Design Goals and Constraints
- Extremely low intensity source: Instead of using an x-ray tube, for safety the system is designed to use a low-intensity radioisotope source. The 10uCi Barium-133 source used with this system is the most intense radioisotope source that one can purchase without a license in the US. This constraint makes the design much safer than using an x-ray tube, but it's also the major limiting factor in acquisition time -- because the source is of such a low intensity, the acquisition times are essentially bound by the shot noise associated with photon counting. For those professionals extremely well trained in radiographic safety, with appropriate lab facilities and comfortable modifying open designs, it should in principle be possible to mount a small x-ray tube in the design, decreasing scan times from the order of a day to a few minutes.
- Compact, and in it for the long haul: The design should be small, self-contained, and attractively fit on the edge of ones desk.
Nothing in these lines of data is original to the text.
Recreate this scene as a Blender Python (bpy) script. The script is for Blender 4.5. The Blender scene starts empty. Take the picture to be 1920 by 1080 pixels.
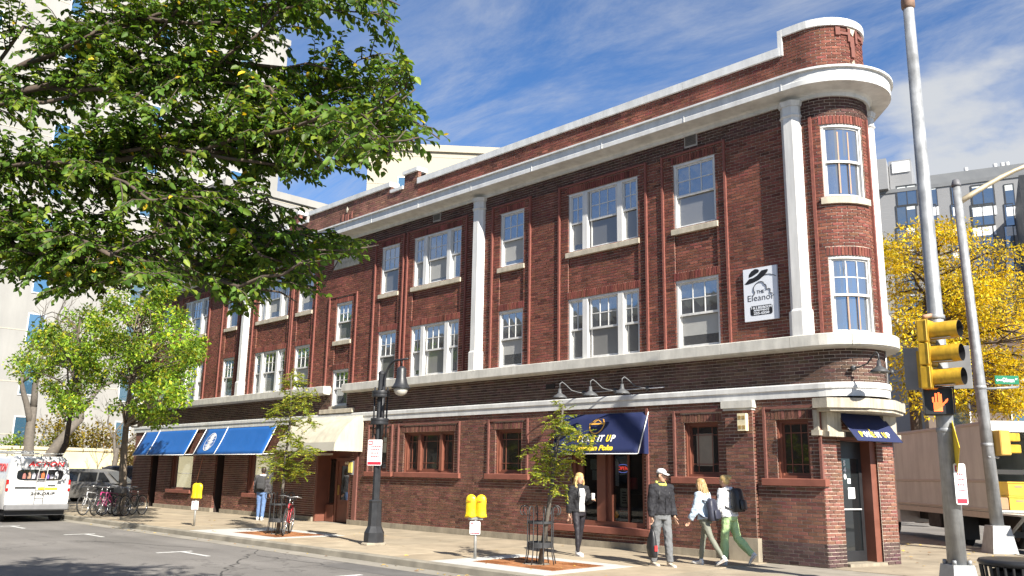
import bpy, bmesh, math, random
import numpy as np
from mathutils import Vector, Matrix
random.seed(7); RS = np.random.RandomState(11)
SC = bpy.context.scene
COL = SC.collection
PI = math.pi
rad = math.radians

# ------------------------------------------------------------------ camera
CAM = np.array([0.0, -16.5, 1.65]); FPX = 1620.0
CR = np.array([[0.7058, 0.7082, 0.0165], [0.1380, -0.1602, 0.9774], [-0.6949, 0.6876, 0.2108]])
for _i in range(3): CR[_i] /= np.linalg.norm(CR[_i])
cam = bpy.data.cameras.new('camera'); co = bpy.data.objects.new('camera', cam); COL.objects.link(co)
cam.sensor_width = 36.0; cam.lens = 36.0 * FPX / 1920.0; cam.clip_start = 0.05; cam.clip_end = 2000
_m = Matrix.Identity(4)
for _i in range(3):
    _m[_i][0] = CR[0][_i]; _m[_i][1] = CR[1][_i]; _m[_i][2] = -CR[2][_i]; _m[_i][3] = CAM[_i]
co.matrix_world = _m
SC.camera = co

# ------------------------------------------------------------------ sun and sky
SUN_TRAVEL = Vector((-1.0, 0.28, -0.79)).normalized()
SUN_EL = math.asin(-SUN_TRAVEL.z); SUN_AZ = math.atan2(-SUN_TRAVEL.x, -SUN_TRAVEL.y)
sl = bpy.data.lights.new('sun', 'SUN'); sl.energy = 5.0; sl.angle = rad(0.55); sl.color = (1.0, 0.94, 0.84)
so = bpy.data.objects.new('sun', sl); COL.objects.link(so)
so.rotation_euler = SUN_TRAVEL.to_track_quat('-Z', 'Y').to_euler(); so.location = (10, -30, 30)
W = bpy.data.worlds.new('World'); SC.world = W; W.use_nodes = True
_n = W.node_tree.nodes; _l = W.node_tree.links
_bg = _n['Background']; _bg.inputs[1].default_value = 0.050
_sky = _n.new('ShaderNodeTexSky'); _sky.sky_type = 'NISHITA'; _sky.sun_disc = False
_sky.sun_elevation = SUN_EL; _sky.sun_rotation = SUN_AZ; _sky.air_density = 1.0; _sky.dust_density = 0.05; _sky.ozone_density = 5.0
_tc = _n.new('ShaderNodeTexCoord'); _sep = _n.new('ShaderNodeSeparateXYZ'); _l.new(_tc.outputs['Generated'], _sep.inputs[0])
_add = _n.new('ShaderNodeMath'); _add.operation = 'ADD'; _add.inputs[1].default_value = 0.12; _l.new(_sep.outputs[2], _add.inputs[0])
_mx = _n.new('ShaderNodeMath'); _mx.operation = 'MAXIMUM'; _mx.inputs[1].default_value = 0.06; _l.new(_add.outputs[0], _mx.inputs[0])
_dx = _n.new('ShaderNodeMath'); _dx.operation = 'DIVIDE'; _l.new(_sep.outputs[0], _dx.inputs[0]); _l.new(_mx.outputs[0], _dx.inputs[1])
_dy = _n.new('ShaderNodeMath'); _dy.operation = 'DIVIDE'; _l.new(_sep.outputs[1], _dy.inputs[0]); _l.new(_mx.outputs[0], _dy.inputs[1])
_cmb = _n.new('ShaderNodeCombineXYZ'); _l.new(_dx.outputs[0], _cmb.inputs[0]); _l.new(_dy.outputs[0], _cmb.inputs[1])
def _cloud(scale, rot, stretch, detail, lo, hi, gain, off=(0, 0, 0), rough=0.55, dist=0.3):
    mp = _n.new('ShaderNodeMapping'); mp.inputs['Rotation'].default_value[2] = rot; mp.inputs['Scale'].default_value = (stretch, 1, 1); mp.inputs['Location'].default_value = off
    _l.new(_cmb.outputs[0], mp.inputs[0])
    nz = _n.new('ShaderNodeTexNoise'); nz.inputs['Scale'].default_value = scale; nz.inputs['Detail'].default_value = detail
    nz.inputs['Roughness'].default_value = rough; nz.inputs['Distortion'].default_value = dist; _l.new(mp.outputs[0], nz.inputs[0])
    r = _n.new('ShaderNodeMapRange'); r.interpolation_type = 'SMOOTHSTEP'; r.inputs[1].default_value = lo; r.inputs[2].default_value = hi; r.inputs[4].default_value = gain
    _l.new(nz.outputs[0], r.inputs[0]); return r.outputs[0]
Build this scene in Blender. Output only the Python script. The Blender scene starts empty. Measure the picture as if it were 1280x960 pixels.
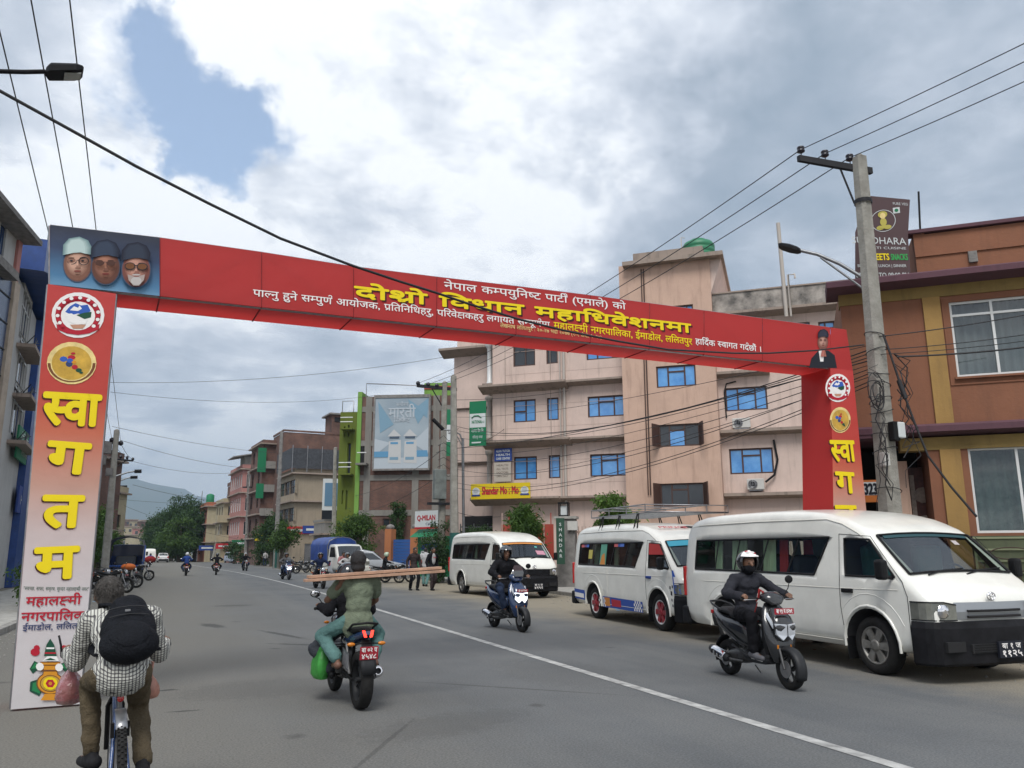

The scan times are limited by physics and safety.
- Mechanically simple: The tomographic platform is designed to make use of a simple rotating sample tube and single linear axis, instead of a complex rotating gantry.
- Modular: The three main components of the system (radiation sensors, imaging array, and tomographic platform) are modular -- so whether you're simply looking for a design for an inexpensive high-energy particle detector, or a tomographic platform to mount your infrared or terahertz system upon, there's something for scientists and engineers of many interests.
- Easy to assemble: The system is being designed to be capable of being assembled by a keen undergraduate with modest surface mount assembly skills. The modular detectors generally make use of SOIC ICs and 0603 passives. To make the tomographic platform as general as possible, it's designed to be assembled using largely off-the-shelf components, and basic through-hole soldering skills.
Contributions
The project has three main contributions:
- An inexpensive modular radiation sensor suitable for low-resolution spatial imaging (nearing completion). These modules have pixel sizes of about 2.5mm square (7.5mm^2 area), and are designed to be placed in close proximity to form one dimensional imaging arrays. The single-quantity BOM for these sensors is about $30, not including assembly.
- A small imaging array, composed of about 16 modular detectors (in progress). The array can be easily connected to a microcontroller, with designs included for interfacing with an Arduino Pro Mini, which offers a USB->Serial connection for easy integration into a lab setup.
- A mechanical tomographic platform, suitable for mounting the above imaging array, or any other small imaging system (e.g. infrared, terahertz) of interest by researchers or tomography enthusiasts (in progress).